Blast site: Of broken crates, blood stains and shattered glass

Traders, vendors express anger over poor security.


Waqas Naeem April 11, 2014
“The faces I saw there were mutilated. Blackened,” Khan said. “I cannot tell if my relatives are dead or not.” PHOTO: FILE

ISLAMABAD:


Death sometimes arrives with a deafening roar, and Feroze Khan had heard that rattle before.


Maybe that was why, when the sound of an explosion rang through the vegetable market on Wednesday, Khan dumped the vegetables in his wheelbarrow and rushed to the blast site some 300 metres away.

Some of his relatives were there for the fruit auction, he said, where a bomb planted inside a crate of guavas exploded and killed at least 25 people. He was not sure, but he had to check. Maybe he could save them.

“The faces I saw there were mutilated. Blackened,” Khan said. “I cannot tell if my relatives are dead or not.”

Three hours after the blast, Khan sat on the outer cordon police had drawn up around the blast site. His wheelbarrow, now painted red with the blood of the dead and injured he helped shift away from the site, stood beside him.

A few feet away, inside the cordon, dozens of boxes lay haphazardly around a three-foot wide crater, as if arranged to form a maze leading to it. Guavas rolled out of crates and blood stains, shattered glass and hubcaps appeared on the cordon’s periphery.

Nearby, expressing grief differently from Khan, traders and vendors from the market were angry and stern as they spoke in to TV microphones.

“We give the Capital Development Authority (CDA) Rs35 million in [tax] revenue every year,” said Babu Aleem, the president of the fruit market union, to a swarm of surrounding camera crews. “Thousands of labourers work here, hundreds of trucks come and go every day, but there is no protection.”

Incensed more by the confusion over whether the Islamabad Capital Territory (ICT) Administration should have taken over supervision of the vegetable market from the CDA or not, Aleem and his fellows demanded a security wall around the vegetable market, perhaps the biggest and the busiest in Islamabad and Rawalpindi.
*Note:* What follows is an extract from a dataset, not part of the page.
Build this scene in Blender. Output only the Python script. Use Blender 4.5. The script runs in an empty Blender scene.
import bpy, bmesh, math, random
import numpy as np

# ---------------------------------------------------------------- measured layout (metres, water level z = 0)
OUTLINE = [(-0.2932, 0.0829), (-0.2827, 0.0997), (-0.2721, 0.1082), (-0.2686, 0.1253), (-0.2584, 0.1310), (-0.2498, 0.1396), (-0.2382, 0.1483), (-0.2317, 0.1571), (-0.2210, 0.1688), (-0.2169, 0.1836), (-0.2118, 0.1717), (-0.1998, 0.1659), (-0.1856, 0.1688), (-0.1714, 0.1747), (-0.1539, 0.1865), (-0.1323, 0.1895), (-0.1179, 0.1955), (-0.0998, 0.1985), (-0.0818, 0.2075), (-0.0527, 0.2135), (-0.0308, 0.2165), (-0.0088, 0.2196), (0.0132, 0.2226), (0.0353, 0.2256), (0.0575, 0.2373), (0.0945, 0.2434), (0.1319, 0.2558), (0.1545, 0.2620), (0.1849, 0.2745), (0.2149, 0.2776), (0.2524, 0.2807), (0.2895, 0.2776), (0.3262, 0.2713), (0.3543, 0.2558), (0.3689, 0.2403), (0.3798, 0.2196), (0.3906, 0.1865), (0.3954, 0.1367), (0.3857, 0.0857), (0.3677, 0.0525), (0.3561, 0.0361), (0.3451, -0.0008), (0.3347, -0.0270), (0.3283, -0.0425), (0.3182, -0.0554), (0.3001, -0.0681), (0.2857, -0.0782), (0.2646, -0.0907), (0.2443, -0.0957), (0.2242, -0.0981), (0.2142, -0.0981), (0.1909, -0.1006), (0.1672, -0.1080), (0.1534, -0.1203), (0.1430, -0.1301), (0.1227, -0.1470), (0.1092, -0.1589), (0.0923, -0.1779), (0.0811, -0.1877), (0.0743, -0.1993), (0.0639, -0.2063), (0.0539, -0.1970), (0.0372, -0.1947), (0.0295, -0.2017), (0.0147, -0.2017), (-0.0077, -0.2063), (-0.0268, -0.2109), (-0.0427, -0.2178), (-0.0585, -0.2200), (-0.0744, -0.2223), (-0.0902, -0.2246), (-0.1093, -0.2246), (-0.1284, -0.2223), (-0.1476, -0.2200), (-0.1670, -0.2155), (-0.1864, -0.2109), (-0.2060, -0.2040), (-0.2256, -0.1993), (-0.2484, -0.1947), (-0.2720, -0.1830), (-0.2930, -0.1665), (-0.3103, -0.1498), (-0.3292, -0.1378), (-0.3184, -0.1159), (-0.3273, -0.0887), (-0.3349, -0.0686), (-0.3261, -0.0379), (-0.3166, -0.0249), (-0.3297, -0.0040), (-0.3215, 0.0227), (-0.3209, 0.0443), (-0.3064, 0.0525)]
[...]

Located at the boundary of the twin cities, between a katchi abadi, an upscale supermarket and a residential area, the open market is vulnerable despite, a police station’s building on its western edge.

“There are a thousand ways to enter the market,” Aleem said. “We need one entry and one exit point, just like markets in Karachi and Lahore. If that does not happen, bomb attacks will happen again.”

Meanwhile, the police, despite severe criticism of their slow response during the katcheri attack --- which also took place within a stone’s throw of a police station --- remained slow to respond, Khan said.

On the other hand, “It is not possible to check every single truck that arrives in the market,” one senior police official said.

Another police officer said building a wall around the market will only disrupt the flow of the market’s business activities.

Some traders were quick to point out Afghan residents at the katchi abadi across from the market. Ikramuddin, who manages the Sitara trading company at the market, said the Afghans might not be linked with the attack but they should nevertheless be registered by the authorities to keep out suspicious elements.

The Sector I-11 katchi abadi is mostly inhabited by Pakhtuns, some of whom have been living there since the 1970s. Most of them work as labourers at the vegetable market.

Police officials said they had not considered options such as registering each labourer who works at the market. “Better intelligence gathering about militant attacks might be the best option we have,” the senior police official said.

Published in The Express Tribune, April 11th, 2014.